▶ [Directions for this task]:
Repeat the lines that follow, leaving nothing out.

[BEGIN Source excerpt]

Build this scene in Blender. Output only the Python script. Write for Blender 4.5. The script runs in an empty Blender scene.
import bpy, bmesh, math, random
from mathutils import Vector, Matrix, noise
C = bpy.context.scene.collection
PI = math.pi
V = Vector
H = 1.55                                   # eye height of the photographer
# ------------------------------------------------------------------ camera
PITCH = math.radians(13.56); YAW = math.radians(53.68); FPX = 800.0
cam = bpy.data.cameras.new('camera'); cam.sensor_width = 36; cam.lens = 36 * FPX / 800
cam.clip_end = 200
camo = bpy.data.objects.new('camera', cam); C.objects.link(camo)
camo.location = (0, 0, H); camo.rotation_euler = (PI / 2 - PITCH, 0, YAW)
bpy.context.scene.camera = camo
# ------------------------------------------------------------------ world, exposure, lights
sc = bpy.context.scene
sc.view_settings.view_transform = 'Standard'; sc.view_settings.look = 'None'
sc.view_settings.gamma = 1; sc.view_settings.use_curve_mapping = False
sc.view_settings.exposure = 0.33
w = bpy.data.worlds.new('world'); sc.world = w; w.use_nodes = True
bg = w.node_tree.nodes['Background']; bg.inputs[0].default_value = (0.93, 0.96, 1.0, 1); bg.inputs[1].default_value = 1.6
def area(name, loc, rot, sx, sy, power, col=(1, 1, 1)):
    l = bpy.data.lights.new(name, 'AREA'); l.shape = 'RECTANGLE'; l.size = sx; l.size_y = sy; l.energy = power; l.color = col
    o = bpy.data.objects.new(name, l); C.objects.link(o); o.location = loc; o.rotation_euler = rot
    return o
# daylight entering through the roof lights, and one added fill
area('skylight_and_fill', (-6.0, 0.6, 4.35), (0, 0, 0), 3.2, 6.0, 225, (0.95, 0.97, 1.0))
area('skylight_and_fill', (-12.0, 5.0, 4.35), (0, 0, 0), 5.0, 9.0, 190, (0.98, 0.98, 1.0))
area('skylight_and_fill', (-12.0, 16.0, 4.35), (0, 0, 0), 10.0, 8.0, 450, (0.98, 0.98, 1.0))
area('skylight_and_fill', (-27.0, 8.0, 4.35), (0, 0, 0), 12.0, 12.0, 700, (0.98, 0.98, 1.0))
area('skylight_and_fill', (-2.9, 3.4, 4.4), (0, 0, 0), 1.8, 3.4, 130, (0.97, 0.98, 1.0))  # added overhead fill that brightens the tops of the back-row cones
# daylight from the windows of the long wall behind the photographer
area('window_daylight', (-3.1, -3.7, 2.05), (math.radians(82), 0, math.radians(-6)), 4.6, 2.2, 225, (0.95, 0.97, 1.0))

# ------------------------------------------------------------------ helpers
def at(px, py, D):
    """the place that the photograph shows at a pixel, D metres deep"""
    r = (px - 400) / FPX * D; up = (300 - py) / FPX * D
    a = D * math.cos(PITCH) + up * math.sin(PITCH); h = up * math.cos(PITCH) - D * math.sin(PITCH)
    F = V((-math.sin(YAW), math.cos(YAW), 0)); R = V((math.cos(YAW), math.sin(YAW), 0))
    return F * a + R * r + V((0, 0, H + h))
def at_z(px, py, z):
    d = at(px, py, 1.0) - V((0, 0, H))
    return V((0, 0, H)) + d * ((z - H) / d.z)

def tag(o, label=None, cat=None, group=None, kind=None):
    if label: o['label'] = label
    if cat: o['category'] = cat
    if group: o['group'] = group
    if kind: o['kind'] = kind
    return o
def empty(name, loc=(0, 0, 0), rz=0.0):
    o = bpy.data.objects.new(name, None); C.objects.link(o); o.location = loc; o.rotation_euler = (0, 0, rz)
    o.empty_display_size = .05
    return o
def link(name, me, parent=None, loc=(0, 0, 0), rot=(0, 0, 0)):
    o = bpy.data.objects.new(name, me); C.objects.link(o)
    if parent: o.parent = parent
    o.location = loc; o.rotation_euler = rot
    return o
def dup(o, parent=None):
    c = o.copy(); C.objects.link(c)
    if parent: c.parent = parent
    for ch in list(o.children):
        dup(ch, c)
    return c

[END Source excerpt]

▶ [Expected output]:
Build this scene in Blender. Output only the Python script. Write for Blender 4.5. The script runs in an empty Blender scene.
import bpy, bmesh, math, random
from mathutils import Vector, Matrix, noise
C = bpy.context.scene.collection
PI = math.pi
V = Vector
H = 1.55                                   # eye height of the photographer
# ------------------------------------------------------------------ camera
PITCH = math.radians(13.56); YAW = math.radians(53.68); FPX = 800.0
cam = bpy.data.cameras.new('camera'); cam.sensor_width = 36; cam.lens = 36 * FPX / 800
cam.clip_end = 200
camo = bpy.data.objects.new('camera', cam); C.objects.link(camo)
camo.location = (0, 0, H); camo.rotation_euler = (PI / 2 - PITCH, 0, YAW)
bpy.context.scene.camera = camo
# ------------------------------------------------------------------ world, exposure, lights
sc = bpy.context.scene
sc.view_settings.view_transform = 'Standard'; sc.view_settings.look = 'None'
sc.view_settings.gamma = 1; sc.view_settings.use_curve_mapping = False
sc.view_settings.exposure = 0.33
w = bpy.data.worlds.new('world'); sc.world = w; w.use_nodes = True
bg = w.node_tree.nodes['Background']; bg.inputs[0].default_value = (0.93, 0.96, 1.0, 1); bg.inputs[1].default_value = 1.6
def area(name, loc, rot, sx, sy, power, col=(1, 1, 1)):
    l = bpy.data.lights.new(name, 'AREA'); l.shape = 'RECTANGLE'; l.size = sx; l.size_y = sy; l.energy = power; l.color = col
    o = bpy.data.objects.new(name, l); C.objects.link(o); o.location = loc; o.rotation_euler = rot
    return o
# daylight entering through the roof lights, and one added fill
area('skylight_and_fill', (-6.0, 0.6, 4.35), (0, 0, 0), 3.2, 6.0, 225, (0.95, 0.97, 1.0))
area('skylight_and_fill', (-12.0, 5.0, 4.35), (0, 0, 0), 5.0, 9.0, 190, (0.98, 0.98, 1.0))
area('skylight_and_fill', (-12.0, 16.0, 4.35), (0, 0, 0), 10.0, 8.0, 450, (0.98, 0.98, 1.0))
area('skylight_and_fill', (-27.0, 8.0, 4.35), (0, 0, 0), 12.0, 12.0, 700, (0.98, 0.98, 1.0))
area('skylight_and_fill', (-2.9, 3.4, 4.4), (0, 0, 0), 1.8, 3.4, 130, (0.97, 0.98, 1.0))  # added overhead fill that brightens the tops of the back-row cones
# daylight from the windows of the long wall behind the photographer
area('window_daylight', (-3.1, -3.7, 2.05), (math.radians(82), 0, math.radians(-6)), 4.6, 2.2, 225, (0.95, 0.97, 1.0))

# ------------------------------------------------------------------ helpers
def at(px, py, D):
    """the place that the photograph shows at a pixel, D metres deep"""
    r = (px - 400) / FPX * D; up = (300 - py) / FPX * D
    a = D * math.cos(PITCH) + up * math.sin(PITCH); h = up * math.cos(PITCH) - D * math.sin(PITCH)
    F = V((-math.sin(YAW), math.cos(YAW), 0)); R = V((math.cos(YAW), math.sin(YAW), 0))
    return F * a + R * r + V((0, 0, H + h))
def at_z(px, py, z):
    d = at(px, py, 1.0) - V((0, 0, H))
    return V((0, 0, H)) + d * ((z - H) / d.z)

def tag(o, label=None, cat=None, group=None, kind=None):
    if label: o['label'] = label
    if cat: o['category'] = cat
    if group: o['group'] = group
    if kind: o['kind'] = kind
    return o
def empty(name, loc=(0, 0, 0), rz=0.0):
    o = bpy.data.objects.new(name, None); C.objects.link(o); o.location = loc; o.rotation_euler = (0, 0, rz)
    o.empty_display_size = .05
    return o
def link(name, me, parent=None, loc=(0, 0, 0), rot=(0, 0, 0)):
    o = bpy.data.objects.new(name, me); C.objects.link(o)
    if parent: o.parent = parent
    o.location = loc; o.rotation_euler = rot
    return o
def dup(o, parent=None):
    c = o.copy(); C.objects.link(c)
    if parent: c.parent = parent
    for ch in list(o.children):
        dup(ch, c)
    return c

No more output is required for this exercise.